- _Stated exercise_
The complete listing should be restated exactly.

- _Collected material_
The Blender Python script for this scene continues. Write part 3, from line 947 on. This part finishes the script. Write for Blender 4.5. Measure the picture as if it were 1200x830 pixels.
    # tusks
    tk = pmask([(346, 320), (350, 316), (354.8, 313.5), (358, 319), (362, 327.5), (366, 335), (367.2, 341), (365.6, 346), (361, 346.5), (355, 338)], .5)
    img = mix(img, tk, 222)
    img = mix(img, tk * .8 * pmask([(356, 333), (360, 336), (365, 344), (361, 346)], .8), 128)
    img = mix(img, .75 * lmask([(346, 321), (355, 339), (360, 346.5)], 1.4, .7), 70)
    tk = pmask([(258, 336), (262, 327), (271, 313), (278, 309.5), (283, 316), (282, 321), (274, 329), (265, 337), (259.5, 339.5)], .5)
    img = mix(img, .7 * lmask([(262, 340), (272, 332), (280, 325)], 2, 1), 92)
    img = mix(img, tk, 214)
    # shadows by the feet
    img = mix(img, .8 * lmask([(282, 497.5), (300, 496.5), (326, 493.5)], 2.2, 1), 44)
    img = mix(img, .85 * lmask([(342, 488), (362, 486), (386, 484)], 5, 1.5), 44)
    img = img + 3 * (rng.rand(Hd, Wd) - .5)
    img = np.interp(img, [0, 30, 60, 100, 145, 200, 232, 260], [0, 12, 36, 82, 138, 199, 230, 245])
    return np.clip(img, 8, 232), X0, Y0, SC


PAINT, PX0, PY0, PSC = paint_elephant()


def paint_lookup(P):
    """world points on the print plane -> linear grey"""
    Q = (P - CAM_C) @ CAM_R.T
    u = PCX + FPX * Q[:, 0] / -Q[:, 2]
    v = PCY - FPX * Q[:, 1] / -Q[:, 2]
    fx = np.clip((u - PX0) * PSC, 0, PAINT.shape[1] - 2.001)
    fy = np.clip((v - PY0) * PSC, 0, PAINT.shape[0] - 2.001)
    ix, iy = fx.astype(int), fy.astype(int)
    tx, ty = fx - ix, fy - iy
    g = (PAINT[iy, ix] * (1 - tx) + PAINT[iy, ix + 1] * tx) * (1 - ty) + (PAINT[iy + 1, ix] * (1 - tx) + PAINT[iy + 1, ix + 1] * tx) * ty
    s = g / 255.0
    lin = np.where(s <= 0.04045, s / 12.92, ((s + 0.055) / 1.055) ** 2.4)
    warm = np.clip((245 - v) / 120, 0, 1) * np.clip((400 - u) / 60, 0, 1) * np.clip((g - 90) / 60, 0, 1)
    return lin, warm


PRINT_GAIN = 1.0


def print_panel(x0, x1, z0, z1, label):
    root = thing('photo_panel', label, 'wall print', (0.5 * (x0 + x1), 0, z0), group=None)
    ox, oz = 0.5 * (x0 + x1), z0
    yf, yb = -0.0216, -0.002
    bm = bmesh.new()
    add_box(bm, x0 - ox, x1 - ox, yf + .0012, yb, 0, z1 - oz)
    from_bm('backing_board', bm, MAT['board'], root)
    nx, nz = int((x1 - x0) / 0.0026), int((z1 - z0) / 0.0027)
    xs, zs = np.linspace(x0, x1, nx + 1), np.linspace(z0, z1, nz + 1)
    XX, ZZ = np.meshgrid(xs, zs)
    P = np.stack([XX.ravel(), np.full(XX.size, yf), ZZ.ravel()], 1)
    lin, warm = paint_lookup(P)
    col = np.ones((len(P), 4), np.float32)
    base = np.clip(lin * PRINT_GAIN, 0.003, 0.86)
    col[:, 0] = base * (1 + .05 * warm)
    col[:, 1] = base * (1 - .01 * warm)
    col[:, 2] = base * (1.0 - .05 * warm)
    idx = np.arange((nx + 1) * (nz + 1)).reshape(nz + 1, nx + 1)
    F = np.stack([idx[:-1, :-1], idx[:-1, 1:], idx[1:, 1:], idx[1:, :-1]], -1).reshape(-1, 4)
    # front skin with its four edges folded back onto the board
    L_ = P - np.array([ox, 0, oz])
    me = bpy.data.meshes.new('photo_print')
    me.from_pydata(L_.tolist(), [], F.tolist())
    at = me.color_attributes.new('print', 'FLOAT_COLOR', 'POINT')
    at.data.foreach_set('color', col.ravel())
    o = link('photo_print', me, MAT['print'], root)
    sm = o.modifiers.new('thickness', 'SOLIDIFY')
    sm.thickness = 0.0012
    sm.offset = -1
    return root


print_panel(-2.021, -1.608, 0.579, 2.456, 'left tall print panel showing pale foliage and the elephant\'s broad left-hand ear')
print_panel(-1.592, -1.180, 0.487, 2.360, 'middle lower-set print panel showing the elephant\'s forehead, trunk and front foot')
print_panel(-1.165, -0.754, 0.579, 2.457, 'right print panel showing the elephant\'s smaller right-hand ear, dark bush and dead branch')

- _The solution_
The Blender Python script for this scene continues. Write part 3, from line 947 on. This part finishes the script. Write for Blender 4.5. Measure the picture as if it were 1200x830 pixels.
    # tusks
    tk = pmask([(346, 320), (350, 316), (354.8, 313.5), (358, 319), (362, 327.5), (366, 335), (367.2, 341), (365.6, 346), (361, 346.5), (355, 338)], .5)
    img = mix(img, tk, 222)
    img = mix(img, tk * .8 * pmask([(356, 333), (360, 336), (365, 344), (361, 346)], .8), 128)
    img = mix(img, .75 * lmask([(346, 321), (355, 339), (360, 346.5)], 1.4, .7), 70)
    tk = pmask([(258, 336), (262, 327), (271, 313), (278, 309.5), (283, 316), (282, 321), (274, 329), (265, 337), (259.5, 339.5)], .5)
    img = mix(img, .7 * lmask([(262, 340), (272, 332), (280, 325)], 2, 1), 92)
    img = mix(img, tk, 214)
    # shadows by the feet
    img = mix(img, .8 * lmask([(282, 497.5), (300, 496.5), (326, 493.5)], 2.2, 1), 44)
    img = mix(img, .85 * lmask([(342, 488), (362, 486), (386, 484)], 5, 1.5), 44)
    img = img + 3 * (rng.rand(Hd, Wd) - .5)
    img = np.interp(img, [0, 30, 60, 100, 145, 200, 232, 260], [0, 12, 36, 82, 138, 199, 230, 245])
    return np.clip(img, 8, 232), X0, Y0, SC


PAINT, PX0, PY0, PSC = paint_elephant()


def paint_lookup(P):
    """world points on the print plane -> linear grey"""
    Q = (P - CAM_C) @ CAM_R.T
    u = PCX + FPX * Q[:, 0] / -Q[:, 2]
    v = PCY - FPX * Q[:, 1] / -Q[:, 2]
    fx = np.clip((u - PX0) * PSC, 0, PAINT.shape[1] - 2.001)
    fy = np.clip((v - PY0) * PSC, 0, PAINT.shape[0] - 2.001)
    ix, iy = fx.astype(int), fy.astype(int)
    tx, ty = fx - ix, fy - iy
    g = (PAINT[iy, ix] * (1 - tx) + PAINT[iy, ix + 1] * tx) * (1 - ty) + (PAINT[iy + 1, ix] * (1 - tx) + PAINT[iy + 1, ix + 1] * tx) * ty
    s = g / 255.0
    lin = np.where(s <= 0.04045, s / 12.92, ((s + 0.055) / 1.055) ** 2.4)
    warm = np.clip((245 - v) / 120, 0, 1) * np.clip((400 - u) / 60, 0, 1) * np.clip((g - 90) / 60, 0, 1)
    return lin, warm


PRINT_GAIN = 1.0


def print_panel(x0, x1, z0, z1, label):
    root = thing('photo_panel', label, 'wall print', (0.5 * (x0 + x1), 0, z0), group=None)
    ox, oz = 0.5 * (x0 + x1), z0
    yf, yb = -0.0216, -0.002
    bm = bmesh.new()
    add_box(bm, x0 - ox, x1 - ox, yf + .0012, yb, 0, z1 - oz)
    from_bm('backing_board', bm, MAT['board'], root)
    nx, nz = int((x1 - x0) / 0.0026), int((z1 - z0) / 0.0027)
    xs, zs = np.linspace(x0, x1, nx + 1), np.linspace(z0, z1, nz + 1)
    XX, ZZ = np.meshgrid(xs, zs)
    P = np.stack([XX.ravel(), np.full(XX.size, yf), ZZ.ravel()], 1)
    lin, warm = paint_lookup(P)
    col = np.ones((len(P), 4), np.float32)
    base = np.clip(lin * PRINT_GAIN, 0.003, 0.86)
    col[:, 0] = base * (1 + .05 * warm)
    col[:, 1] = base * (1 - .01 * warm)
    col[:, 2] = base * (1.0 - .05 * warm)
    idx = np.arange((nx + 1) * (nz + 1)).reshape(nz + 1, nx + 1)
    F = np.stack([idx[:-1, :-1], idx[:-1, 1:], idx[1:, 1:], idx[1:, :-1]], -1).reshape(-1, 4)
    # front skin with its four edges folded back onto the board
    L_ = P - np.array([ox, 0, oz])
    me = bpy.data.meshes.new('photo_print')
    me.from_pydata(L_.tolist(), [], F.tolist())
    at = me.color_attributes.new('print', 'FLOAT_COLOR', 'POINT')
    at.data.foreach_set('color', col.ravel())
    o = link('photo_print', me, MAT['print'], root)
    sm = o.modifiers.new('thickness', 'SOLIDIFY')
    sm.thickness = 0.0012
    sm.offset = -1
    return root


print_panel(-2.021, -1.608, 0.579, 2.456, 'left tall print panel showing pale foliage and the elephant\'s broad left-hand ear')
print_panel(-1.592, -1.180, 0.487, 2.360, 'middle lower-set print panel showing the elephant\'s forehead, trunk and front foot')
print_panel(-1.165, -0.754, 0.579, 2.457, 'right print panel showing the elephant\'s smaller right-hand ear, dark bush and dead branch')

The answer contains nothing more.